Quand un représentant de la direction générale « Concurrence » de la Commission européenne rencontre lors du premier congrès de notaires européens, un juge du Tribunal de première instance de l’Union européenne, que se passe-t-il ? Ils parlent de concurrence, de notaires… et de l’arrêt Wouters.

 

« Restez sur le droit chemin ! », tel est le message qu’a tenté de faire passer (comprendre ?) Paolo Mengozzi, Juge du Tribunal de première instance de l’Union européenne, lors du premier congrès des notaires de l’Union européenne. Étrange, direz-vous, qu’un juge requiert à un auditoire de notaires européens, – réunis pour la première fois dans la ville qui a fait naître l’Europe le 25 mars 1957 !- de se préoccuper du droit ! Pas si surprenant que cela en réalité, car la quasi-intégralité du discours de Paolo Mengozzi s’adressait davantage à Sandra de Waele, de la direction générale « Concurrence » à la Commission européenne, qu’aux notaires dans la salle. Il est vrai que, quelques instants plus tôt, la représentante de la Commission européenne était intervenue sur la fonction notariale et la concurrence, expliquant que « la commission ne préconise pas une déréglementation sauvage, mais au contraire une réglementation plus efficace dans l’intérêt général légitime ». Après avoir exposé que, certes, les notaires avaient soulevé divers arguments pour convaincre la Commission que les jeux de la concurrence et la directive Bolkenstein ne peuvent s’appliquer au notariat, Sandra de Waele a invité les notaires européens à se livrer à « une réflexion critique sur le rôle de la profession notariale », argumentant que le marché a changé et que les notariats doivent accepter les règles du jeu actuel ! De quoi laisser sans voix l’assistance… Enfin, après avoir constaté que certains services, fournis traditionnellement par les notaires, étaient délaissés, elle a expliqué que le notaire interroge ou utilise divers registres (Registres du commerce et des sociétés, Conservations des Hypothèques…) dont l’accès ne doit pas forcément nécessiter le recours à un professionnel de haute valeur et qu’un notaire intervient dans plusieurs domaines du droit pour lesquels le consommateur peut parfaitement faire appel à d’autres professionnels. Et de rappeler à ce propos que les agents immobiliers savent conclure des actes de vente et réaliser des expertises ou, encore, que les banquiers savent parfaitement rédiger des actes de prêt…

 

Arrêt Wouters

La salle n’a pas eu à réagir, son défenseur était sur l’estrade. C’est avec force et conviction que le juge Paolo Mengozzi, qui suit de près la démarche du notariat, a expliqué qu’il faut être attentif aux exigences économiques et donc aux règles de la concurrence mais que le dialogue avec les professionnels doit être pris en compte, et qu’il convient d’appréhender les diverses caractéristiques des professions concernées et les normes applicables dans chaque pays membre !

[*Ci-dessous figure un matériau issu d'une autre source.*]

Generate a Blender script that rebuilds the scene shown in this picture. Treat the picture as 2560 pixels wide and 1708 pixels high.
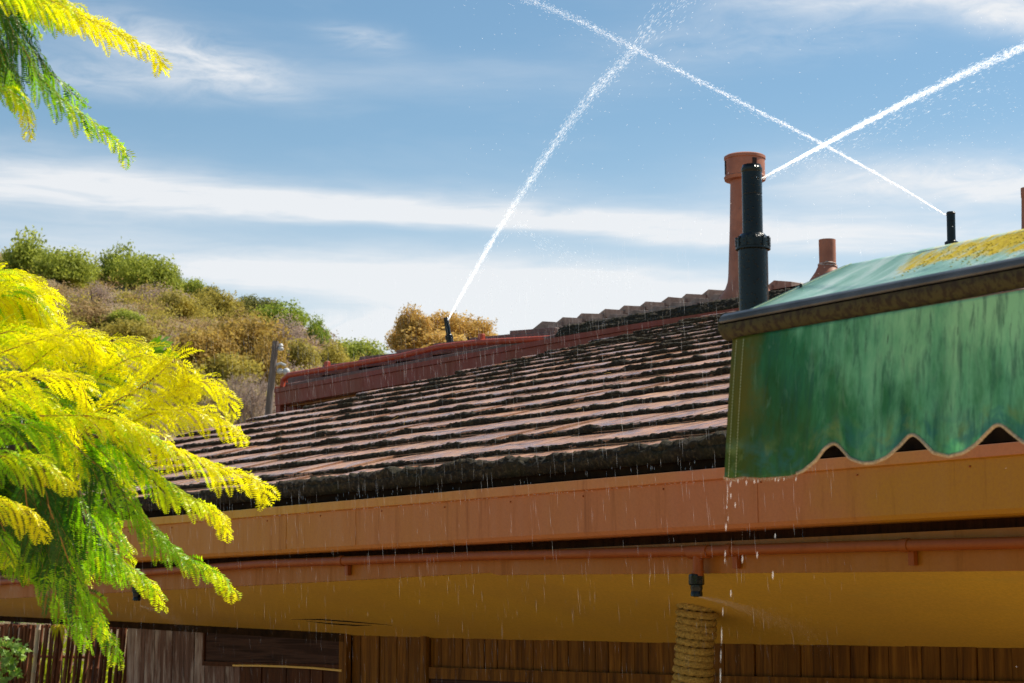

Il a notamment repris l’arrêt Wouters (1), celui par lequel le « mal est arrivé », pour articuler son argumentaire qui tient en 6 points :

- La Commission a fait une application générale de conclusions qui ne s’appliquent qu’à un cas donné dans un pays donné et en a tiré des arguments économiques en ignorant le droit ;

- Il est impossible d’ignorer le droit ;

- Il n’existe pas de loi communautaire permettant, dans l’Union européenne, d’appliquer la décision rendue à l’ensemble des pays membres ;

- En l’absence de loi ou de réglementation, il n’appartient pas à la Commission européenne de décider d’une question de droit ; et que,

- Ce rôle appartient aux tribunaux et qu’il y a lieu de respecter le droit positif ;

- La Commission européenne s’est permise d’appliquer à toutes les professions une disposition prise pour un ordre professionnel particulier dans un cas particulier et précis. Durant toute cette intervention, Sandra de Waele a pris des notes…

 

1. Le 19 février 2002, la Cour de justice des Communautés européennes rendait un arrêt (J.C.J. WOUTERS ET AUTRES – C-309/99 qui concernait la possibilité pour des avocats exerçant aux Pays Bas de nouer une collaboration intégrée avec des experts-comptables) qui décidait, notamment, que la prohibition d’une telle collaboration intégrée produit des effets restrictifs de la concurrence sur le marché néerlandais des services juridiques.